Really the heart of the verse is that fascinating word ai;N;Thnaa . I've shown Platts's whole definition above. The meanings seem to spring from a basic idea, both physical and psychological, of 'twisting', or of being 'twisted'. For it's important to note that this verb, unusually, can be either transitive (taking ne ) or intransitive without changing its appearance (another such verb is badalnaa ). Thus the action of ai;N;Thnaa can be something that the speaker does to others, transitively ('to wring, to punish, to chastise, to press'), or something that the speaker experiences or does to himself, intransitively ('to become rigid, stiff; to strut, stalk'), or something that is done to the speaker, or that the speaker undergoes, passively ('to be tightened, cramped, pressed; to shrink, be contracted').

Thus the moral thrust of the whole verse can be instantly turned around by our decision as to whether the speaker is acting (on others, or on himself) or being acted upon. And the action that he's giving or receiving is to be drawn from an extraordinarily broad range of possibilities.

As so often, the second line gives us no guidance. Thanks to the 'kya effect' of kis , the line could be a question (the speaker wonders what he must be made of, for the process in the first line to occur). Or it could be an exclamation showing either approval or disapproval of what he must be made of. And then, what is the exact tone of this exclamation-- boastful? vexed? astonished? plaintive? bitter? resigned? We are left to take our choice.

Moreover, just look at the richness of the wordplay! In addition to those many and elaborate examples pointed out by SRF, there are others. In the first line, juu;N juu;N of course comes from jyuu;N jyuu;N , but the shorter form used in this verse also has hovering around it two different Hindi-side juun words, one meaning 'old, decayed' and the other meaning 'the body' (see the definitions above). These Hindi-side echoes are all the more relevant since ai;N;Thnaa itself is a notably Hindi-sounding word. There's also the misleadingly related-looking pair of jaate hai;N and jaaniye , which might even induce a momentary 'doubt about derivation'.
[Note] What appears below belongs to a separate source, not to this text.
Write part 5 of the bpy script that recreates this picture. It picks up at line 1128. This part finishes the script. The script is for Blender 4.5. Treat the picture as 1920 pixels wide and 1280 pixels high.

SRF has pointed out the word-clusters related to pottery and cooking, but my own favorite is a bit more specific. I love the fact that ai;N;Thnaa means, so graphically, 'to twist, to wring, to squeeze, to press'-- as well of course as their passive counterparts 'to be twisted, to be wrung, to be squeezed, to be pressed'. And then, most elegantly, ;xamiir means 'leaven' and 'kneaded and leavened dough'. We are obviously led to envision the work of a baker. The baker twists, wrings, squeezes, presses the dough until it is well leavened and kneaded. And the dough itself is of course made from flour, which with its fine dry particles strongly resembles dust. So the speaker may be imagining himself either as an energetic, forceful baker, or as a batch of thoroughly pummeled and kneaded dough.

Note for grammar fans: Basically, ai;N;Thte jaate hai;N means that we 'go on ai;N;Thnaa -ing'. This can easily be a steady-state operation, as in dekhte jaate hai;N , 'go on looking'. But SRF seems often to read it here as progressive or cumulative, as in biga;Rte jaate hai;N , which can also mean 'goes on growing angry' in the sense of growing angrier and angrier. The verse itself leaves both options open, so that we can make our own choice.

Note for translation fans: With such a wide range of choices, how to translate ai;N;Thnaa ? I thought of 'cranky' or 'cross-grained', since those seemed the most in tune with SRF's preferred interpretation of the word. But finally I decided that it would be better just to keep the 'twisting/twisted' pair, so that the reader would be reminded that ai;N;Thnaa would require special handling. Needless to say, a literary translator wouldn't have this flexibility, but would have to make a single choice. (Internet, have I told you lately that I love you?)